Question

solve for r and graph the solution. |56 - 7r| > 21 click two endpoints to graph a line segment, an endpoint and an arrowhead to graph a ray, or two arrowheads to graph a line. to change endpoints from filled - in circles to empty circles, click on them.

Explanation:

Step1: Rewrite the absolute - value inequality

The absolute - value inequality \(|56 - 7r|>21\) can be rewritten as two separate inequalities: \(56 - 7r>21\) or \(56 - 7r < - 21\).

Step2: Solve the first inequality \(56 - 7r>21\)

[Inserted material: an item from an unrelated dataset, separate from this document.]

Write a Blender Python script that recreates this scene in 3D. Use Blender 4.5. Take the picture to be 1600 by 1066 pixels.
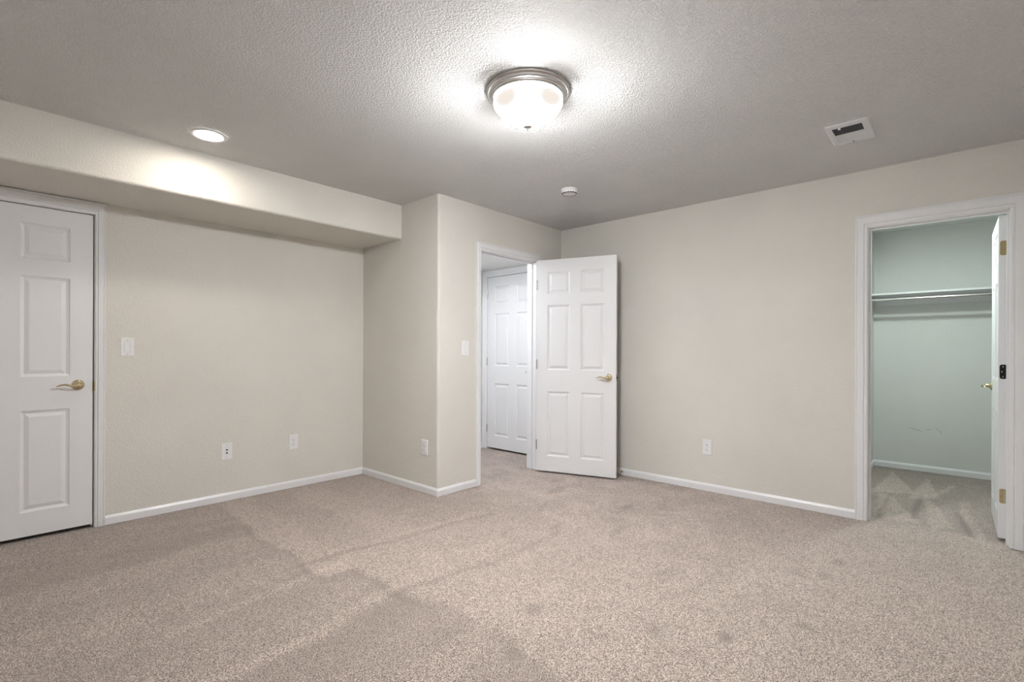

Subtract 56 from both sides: \(-7r>21 - 56\), so \(-7r>-35\). Divide both sides by - 7. When dividing an inequality by a negative number, the direction of the inequality sign changes. We get \(r < 5\).

Step3: Solve the second inequality \(56 - 7r < - 21\)

Subtract 56 from both sides: \(-7r<-21 - 56\), so \(-7r<-77\). Divide both sides by - 7. Since we are dividing by a negative number, the inequality sign changes, and we get \(r>11\).

Answer:

The solution is \(r < 5\) or \(r>11\). On the number - line, we have an open circle at \(r = 5\) and an arrow pointing to the left for \(r < 5\), and an open circle at \(r = 11\) and an arrow pointing to the right for \(r>11\).